Roadside America

Badlands National Park, South Dakota

In the spring of 2014, I had the opportunity to travel to Badlands National Park with an old friend. On the way, we ran into “Winter Storm Xenia,” which hit parts of Minnesota, North Dakota, South Dakota, and northeast Wyoming. There were 5-6 foot snow drifts in Roseau, Minn and wind gusts of up to 64 mph in Rapid City. The storm cleared up the next day, but left a dusting of snow all over the Badlands.


Growing up in Illinois, I had no concept of “wide open spaces.” It’s incredible to see golden, unbroken prairie stretching to the horizon under a big blue sky. At the Badlands, the earth just seems to fall away into huge rippling land forms. I got this shot of my friend (a better photographer than I’ll ever be) in action at the canyon edge.

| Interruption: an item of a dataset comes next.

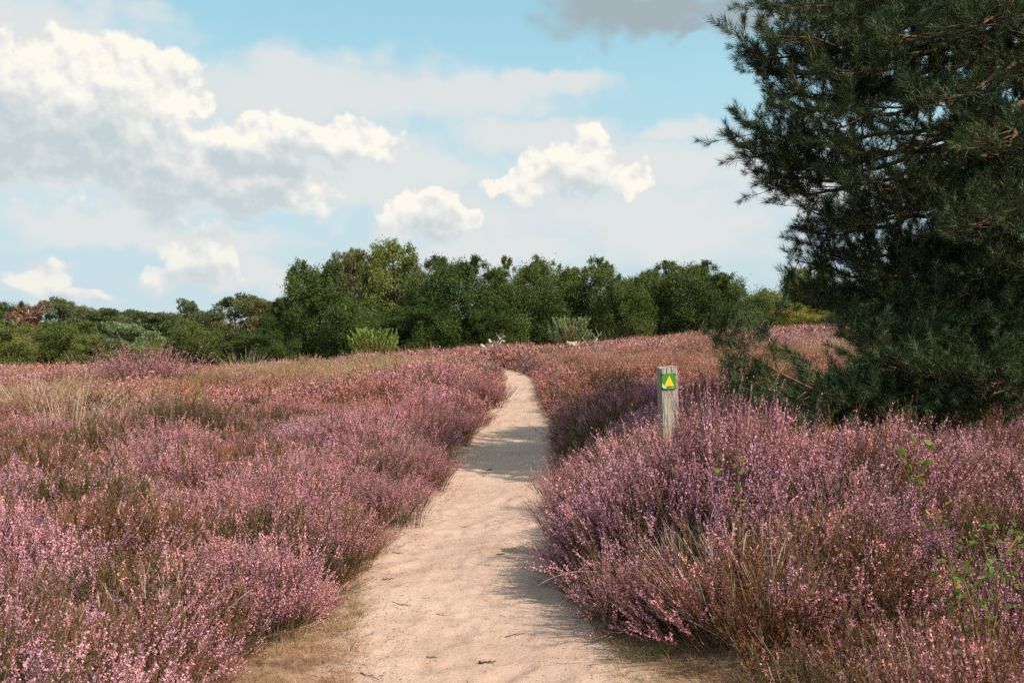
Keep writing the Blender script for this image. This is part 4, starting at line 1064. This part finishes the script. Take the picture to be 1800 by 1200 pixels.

Badlands National Monument was established on January 25, 1939, and it became a national park in 1978. It consists of 379 square miles of land, offering hiking trails, camping sites, and  educational visitors centers. People even come to find fossils.

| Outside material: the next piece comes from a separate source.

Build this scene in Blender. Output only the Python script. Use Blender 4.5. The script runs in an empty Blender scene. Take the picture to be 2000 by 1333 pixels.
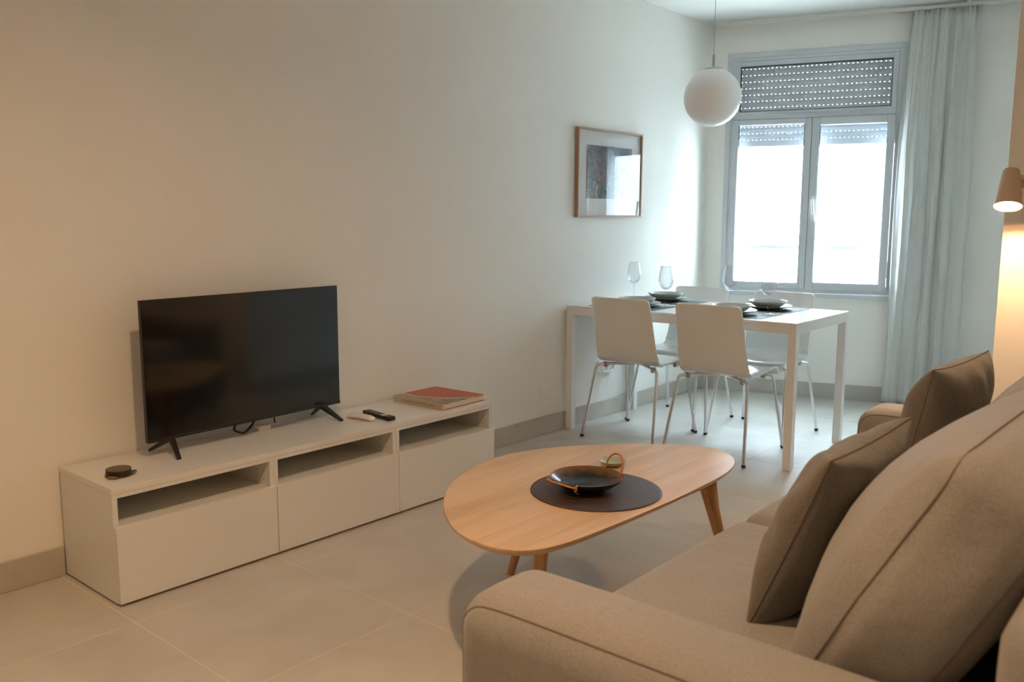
import bpy, bmesh, math, random
from mathutils import Vector, Matrix
from math import pi, sin, cos, tan, radians, atan2, sqrt
random.seed(7)
S = bpy.context.scene
COL = S.collection

# ------------------------------------------------------------------ camera
def cam_matrix(loc, yaw, pitch, roll):
    f = Vector((cos(pitch)*cos(yaw), cos(pitch)*sin(yaw), sin(pitch)))
    r = f.cross(Vector((0, 0, 1))).normalized(); u = r.cross(f)
    r2 = r*cos(roll)+u*sin(roll); u2 = -r*sin(roll)+u*cos(roll)
    m = Matrix((r2, u2, -f)).transposed().to_4x4(); m.translation = Vector(loc)
    return m
cd = bpy.data.cameras.new('camera'); cam = bpy.data.objects.new('camera', cd); COL.objects.link(cam)
cam.matrix_world = cam_matrix((-1.2047, -3.1134, 1.253), .711, -.1412, .0027)
cd.sensor_width = 36; cd.lens = 1712.38/2000*36; cd.clip_start = .05
cd.dof.use_dof = True; cd.dof.focus_distance = 3.3; cd.dof.aperture_fstop = 4.5
S.camera = cam

# ------------------------------------------------------------------ sky, sun, exposure
S.view_settings.view_transform = 'Standard'; S.view_settings.look = 'None'
S.view_settings.gamma = 1; S.view_settings.exposure = 0.25; S.view_settings.use_curve_mapping = False
W = bpy.data.worlds.new('sky'); S.world = W; W.use_nodes = True
bg = W.node_tree.nodes['Background']
bg.inputs[0].default_value = (.68, .86, 1, 1); bg.inputs[1].default_value = 50.0
WA = .2969
WX = Vector((sin(WA), -cos(WA), 0)); WY = Vector((cos(WA), sin(WA), 0)); WO = Vector((4.542, 0, 0))
WROT = atan2(-cos(WA), sin(WA))
def wp(s, off, z): return WO+WX*s+WY*off+Vector((0, 0, z))
ZC = 2.5885
def light(name, kind, loc, energy, color, aim=None, **kw):
    l = bpy.data.lights.new(name, kind); l.energy = energy; l.color = color
    for k, v in kw.items(): setattr(l, k, v)
    o = bpy.data.objects.new(name, l); COL.objects.link(o); o.location = loc
    if aim is not None: o.rotation_euler = Vector(aim).to_track_quat('-Z', 'Y').to_euler()
    return o
light('sun', 'SUN', (0, 0, 8), 30, (1, .97, .92), aim=WY*1.0+Vector((0.25, 0, -1.1)), angle=.01)
po = light('window_portal', 'AREA', wp(.70, .22, 1.4), 1, (1, 1, 1), aim=-WY, shape='RECTANGLE', size=1.2, size_y=1.7)
po.data.cycles.is_portal = True
WARM = (1, .62, .33)
S.cycles.max_bounces = 10; S.cycles.diffuse_bounces = 6; S.cycles.glossy_bounces = 5
S.cycles.transparent_max_bounces = 16; S.cycles.transmission_bounces = 10
S.cycles.sample_clamp_indirect = 40; S.cycles.caustics_refractive = False; S.cycles.caustics_reflective = False

# ------------------------------------------------------------------ materials
def mat(name, color, rough=.5, metal=0, **kw):
    m = bpy.data.materials.new(name); m.use_nodes = True
    nt = m.node_tree; b = nt.nodes['Principled BSDF']
    b.inputs['Base Color'].default_value = (*color, 1); b.inputs['Roughness'].default_value = rough
    b.inputs['Metallic'].default_value = metal
    for k, v in kw.items(): b.inputs[k].default_value = v
    return m
def nd(m, t, **kw):
    n = m.node_tree.nodes.new(t)
    for k, v in kw.items():
        if hasattr(n, k): setattr(n, k, v)
        else: n.inputs[k].default_value = v
    return n
def lk(m, a, b): m.node_tree.links.new(a, b)
def pb(m): return m.node_tree.nodes['Principled BSDF']
def coords(m, scale=(1, 1, 1), kind='Object'):
    t = nd(m, 'ShaderNodeTexCoord'); mp = nd(m, 'ShaderNodeMapping'); mp.inputs['Scale'].default_value = scale
    lk(m, t.outputs[kind], mp.inputs['Vector']); return mp.outputs[0]
def noise_color(m, c1, c2, scale, detail=4, vscale=(1, 1, 1), lo=.3, hi=.7, distort=0):
    n = nd(m, 'ShaderNodeTexNoise'); n.inputs['Scale'].default_value = scale; n.inputs['Detail'].default_value = detail
    n.inputs['Distortion'].default_value = distort
    lk(m, coords(m, vscale), n.inputs['Vector'])
    r = nd(m, 'ShaderNodeValToRGB'); r.color_ramp.elements[0].position = lo; r.color_ramp.elements[1].position = hi
    r.color_ramp.elements[0].color = (*c1, 1); r.color_ramp.elements[1].color = (*c2, 1)
    lk(m, n.outputs[0], r.inputs[0]); lk(m, r.outputs[0], pb(m).inputs['Base Color'])
    return n, r
def bump(m, scale, strength, dist=.002, detail=3, vscale=(1, 1, 1)):
    n = nd(m, 'ShaderNodeTexNoise'); n.inputs['Scale'].default_value = scale; n.inputs['Detail'].default_value = detail
    lk(m, coords(m, vscale), n.inputs['Vector'])
    b = nd(m, 'ShaderNodeBump'); b.inputs['Strength'].default_value = strength; b.inputs['Distance'].default_value = dist
    lk(m, n.outputs[0], b.inputs['Height']); lk(m, b.outputs[0], pb(m).inputs['Normal']); return b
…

The Badlands formed when soft sedimentary rock slowly eroded over half a million years. Buttes, pinnacles, and spires are the three main land forms you’ll see at the park.

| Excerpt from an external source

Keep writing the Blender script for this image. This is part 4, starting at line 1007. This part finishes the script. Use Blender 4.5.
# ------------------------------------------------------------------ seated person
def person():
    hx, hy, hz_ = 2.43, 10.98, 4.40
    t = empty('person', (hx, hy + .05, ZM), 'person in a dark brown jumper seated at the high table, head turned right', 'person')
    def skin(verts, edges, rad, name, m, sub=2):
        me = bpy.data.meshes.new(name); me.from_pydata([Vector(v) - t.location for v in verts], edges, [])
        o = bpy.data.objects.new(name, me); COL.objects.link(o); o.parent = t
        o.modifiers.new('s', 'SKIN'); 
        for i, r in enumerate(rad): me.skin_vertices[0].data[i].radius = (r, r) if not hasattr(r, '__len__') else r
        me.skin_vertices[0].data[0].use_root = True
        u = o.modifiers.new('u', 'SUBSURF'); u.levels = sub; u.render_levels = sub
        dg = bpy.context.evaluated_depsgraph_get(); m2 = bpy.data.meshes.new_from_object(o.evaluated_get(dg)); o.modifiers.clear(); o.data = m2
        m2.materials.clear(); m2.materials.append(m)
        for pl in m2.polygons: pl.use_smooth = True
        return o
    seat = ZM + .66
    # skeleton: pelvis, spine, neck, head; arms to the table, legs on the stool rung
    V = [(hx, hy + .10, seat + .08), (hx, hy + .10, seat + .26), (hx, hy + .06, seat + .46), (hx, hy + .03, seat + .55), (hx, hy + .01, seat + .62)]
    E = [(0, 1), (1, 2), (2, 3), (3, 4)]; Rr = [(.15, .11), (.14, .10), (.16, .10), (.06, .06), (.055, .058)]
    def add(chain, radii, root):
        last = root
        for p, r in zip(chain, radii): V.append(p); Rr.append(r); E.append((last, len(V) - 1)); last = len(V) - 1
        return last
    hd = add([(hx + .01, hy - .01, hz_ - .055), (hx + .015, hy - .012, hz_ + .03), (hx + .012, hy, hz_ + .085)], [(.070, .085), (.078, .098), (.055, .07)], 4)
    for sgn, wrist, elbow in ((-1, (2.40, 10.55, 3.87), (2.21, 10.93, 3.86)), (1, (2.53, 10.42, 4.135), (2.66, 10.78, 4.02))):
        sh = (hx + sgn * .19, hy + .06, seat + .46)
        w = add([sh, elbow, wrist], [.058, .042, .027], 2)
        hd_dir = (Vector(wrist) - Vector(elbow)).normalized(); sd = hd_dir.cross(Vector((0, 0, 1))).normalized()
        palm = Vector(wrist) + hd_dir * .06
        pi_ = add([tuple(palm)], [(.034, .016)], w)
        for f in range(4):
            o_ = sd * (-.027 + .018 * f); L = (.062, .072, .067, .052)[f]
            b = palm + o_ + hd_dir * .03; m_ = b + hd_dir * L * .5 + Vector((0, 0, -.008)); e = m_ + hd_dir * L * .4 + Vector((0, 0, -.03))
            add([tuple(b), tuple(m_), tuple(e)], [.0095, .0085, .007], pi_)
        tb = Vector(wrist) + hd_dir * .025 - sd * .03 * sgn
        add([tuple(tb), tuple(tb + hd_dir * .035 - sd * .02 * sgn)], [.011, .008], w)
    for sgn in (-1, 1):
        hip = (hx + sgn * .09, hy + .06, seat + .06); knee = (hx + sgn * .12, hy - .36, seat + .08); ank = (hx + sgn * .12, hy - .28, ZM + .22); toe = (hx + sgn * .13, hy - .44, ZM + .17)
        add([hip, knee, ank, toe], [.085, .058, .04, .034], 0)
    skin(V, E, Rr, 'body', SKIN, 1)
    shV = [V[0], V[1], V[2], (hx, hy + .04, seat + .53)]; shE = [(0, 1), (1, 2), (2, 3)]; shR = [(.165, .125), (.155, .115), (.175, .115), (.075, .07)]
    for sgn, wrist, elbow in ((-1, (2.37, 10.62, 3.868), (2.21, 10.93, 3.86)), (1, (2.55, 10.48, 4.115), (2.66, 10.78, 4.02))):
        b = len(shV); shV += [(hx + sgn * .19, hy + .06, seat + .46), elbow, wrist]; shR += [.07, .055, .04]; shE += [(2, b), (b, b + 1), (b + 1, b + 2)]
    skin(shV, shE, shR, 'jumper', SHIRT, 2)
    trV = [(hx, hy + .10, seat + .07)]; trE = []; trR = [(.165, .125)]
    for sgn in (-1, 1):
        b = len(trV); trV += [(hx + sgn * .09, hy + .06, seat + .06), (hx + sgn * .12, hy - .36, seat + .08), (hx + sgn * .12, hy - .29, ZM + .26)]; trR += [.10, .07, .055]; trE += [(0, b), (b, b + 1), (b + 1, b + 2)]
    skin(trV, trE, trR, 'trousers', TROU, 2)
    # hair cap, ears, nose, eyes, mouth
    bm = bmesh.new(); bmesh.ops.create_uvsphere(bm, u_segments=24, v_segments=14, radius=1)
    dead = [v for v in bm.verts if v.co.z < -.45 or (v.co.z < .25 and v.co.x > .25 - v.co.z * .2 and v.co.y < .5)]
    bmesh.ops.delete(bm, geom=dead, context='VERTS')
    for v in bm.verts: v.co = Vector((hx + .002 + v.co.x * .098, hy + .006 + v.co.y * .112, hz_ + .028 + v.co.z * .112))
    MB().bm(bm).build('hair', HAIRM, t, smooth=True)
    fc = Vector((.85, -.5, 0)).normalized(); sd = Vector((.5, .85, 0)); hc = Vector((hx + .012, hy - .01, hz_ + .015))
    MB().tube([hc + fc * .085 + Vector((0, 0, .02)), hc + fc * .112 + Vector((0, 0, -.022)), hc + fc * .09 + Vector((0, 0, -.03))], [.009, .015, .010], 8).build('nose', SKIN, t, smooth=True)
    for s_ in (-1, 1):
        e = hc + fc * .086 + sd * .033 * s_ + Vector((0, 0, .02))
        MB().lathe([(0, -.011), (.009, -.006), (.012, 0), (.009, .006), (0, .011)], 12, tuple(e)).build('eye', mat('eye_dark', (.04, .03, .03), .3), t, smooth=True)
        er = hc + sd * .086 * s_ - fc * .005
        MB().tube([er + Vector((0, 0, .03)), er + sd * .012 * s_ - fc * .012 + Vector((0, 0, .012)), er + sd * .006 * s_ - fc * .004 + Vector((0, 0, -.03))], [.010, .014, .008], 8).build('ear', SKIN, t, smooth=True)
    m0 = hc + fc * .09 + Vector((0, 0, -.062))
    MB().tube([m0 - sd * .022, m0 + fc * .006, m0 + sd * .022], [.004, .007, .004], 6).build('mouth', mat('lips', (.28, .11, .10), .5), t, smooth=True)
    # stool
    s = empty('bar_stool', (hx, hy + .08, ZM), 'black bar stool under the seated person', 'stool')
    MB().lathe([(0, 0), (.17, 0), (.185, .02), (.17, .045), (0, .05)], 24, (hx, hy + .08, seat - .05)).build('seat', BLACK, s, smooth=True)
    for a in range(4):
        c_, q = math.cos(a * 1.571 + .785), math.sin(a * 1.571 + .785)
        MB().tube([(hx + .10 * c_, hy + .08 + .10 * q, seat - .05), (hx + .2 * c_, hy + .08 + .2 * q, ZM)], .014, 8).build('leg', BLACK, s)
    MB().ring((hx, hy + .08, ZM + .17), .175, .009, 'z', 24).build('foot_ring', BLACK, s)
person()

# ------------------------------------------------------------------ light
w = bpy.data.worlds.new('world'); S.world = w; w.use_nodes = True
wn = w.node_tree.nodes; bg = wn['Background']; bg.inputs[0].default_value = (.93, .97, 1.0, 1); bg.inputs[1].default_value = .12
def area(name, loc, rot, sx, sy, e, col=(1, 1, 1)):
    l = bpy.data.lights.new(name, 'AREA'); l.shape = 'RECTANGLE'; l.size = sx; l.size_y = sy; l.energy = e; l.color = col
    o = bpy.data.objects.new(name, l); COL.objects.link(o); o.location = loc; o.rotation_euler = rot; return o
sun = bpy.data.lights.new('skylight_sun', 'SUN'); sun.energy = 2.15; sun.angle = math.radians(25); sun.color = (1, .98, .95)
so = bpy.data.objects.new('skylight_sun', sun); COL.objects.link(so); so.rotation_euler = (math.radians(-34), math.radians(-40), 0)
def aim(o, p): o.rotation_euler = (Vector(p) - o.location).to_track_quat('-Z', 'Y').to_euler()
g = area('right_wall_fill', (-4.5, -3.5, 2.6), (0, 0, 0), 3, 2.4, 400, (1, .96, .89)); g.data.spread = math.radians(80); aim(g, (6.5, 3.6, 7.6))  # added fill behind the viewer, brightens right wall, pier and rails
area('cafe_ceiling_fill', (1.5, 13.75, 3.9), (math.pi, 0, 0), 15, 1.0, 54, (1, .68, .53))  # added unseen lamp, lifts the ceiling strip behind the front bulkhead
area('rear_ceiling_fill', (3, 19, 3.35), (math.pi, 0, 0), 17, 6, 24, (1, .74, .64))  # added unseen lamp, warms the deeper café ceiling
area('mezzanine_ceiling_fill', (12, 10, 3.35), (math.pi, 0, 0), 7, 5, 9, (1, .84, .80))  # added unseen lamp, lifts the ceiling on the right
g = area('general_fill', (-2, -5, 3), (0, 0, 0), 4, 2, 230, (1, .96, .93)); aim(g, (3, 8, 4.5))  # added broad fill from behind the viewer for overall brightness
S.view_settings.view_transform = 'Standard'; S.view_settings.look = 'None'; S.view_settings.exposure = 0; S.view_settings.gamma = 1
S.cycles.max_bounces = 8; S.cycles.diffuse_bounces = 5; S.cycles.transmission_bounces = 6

A variety of animals live in the Badlands, including bison, mule deer, white-tailed deer, Rocky Mountain bighorn sheep, and pronghorn. You’re not supposed to get within 100 yards of them, but they come pretty close to the roadside. A small herd of mule deer are depicted below. Mule deer have black tipped tails and large ears.


Rocky Mountain bighorn sheep are known for their large, round horns. We were lucky to catch a glimpse of a few grazing on the prairie.


We drove through the Badlands twice, once on our way out west and again on our way back home, since snow cut short our first visit. In the picture below, you’ll see what I mean about “wide open spaces.” We have some great views in Illinois, but nothing compared to this.


It takes a full hour to drive the entire loop road without stopping, but it’s well worth the trip. All roads are open 24 hours a day, year-round, so you can get some spectacular views of sunrise and sunset.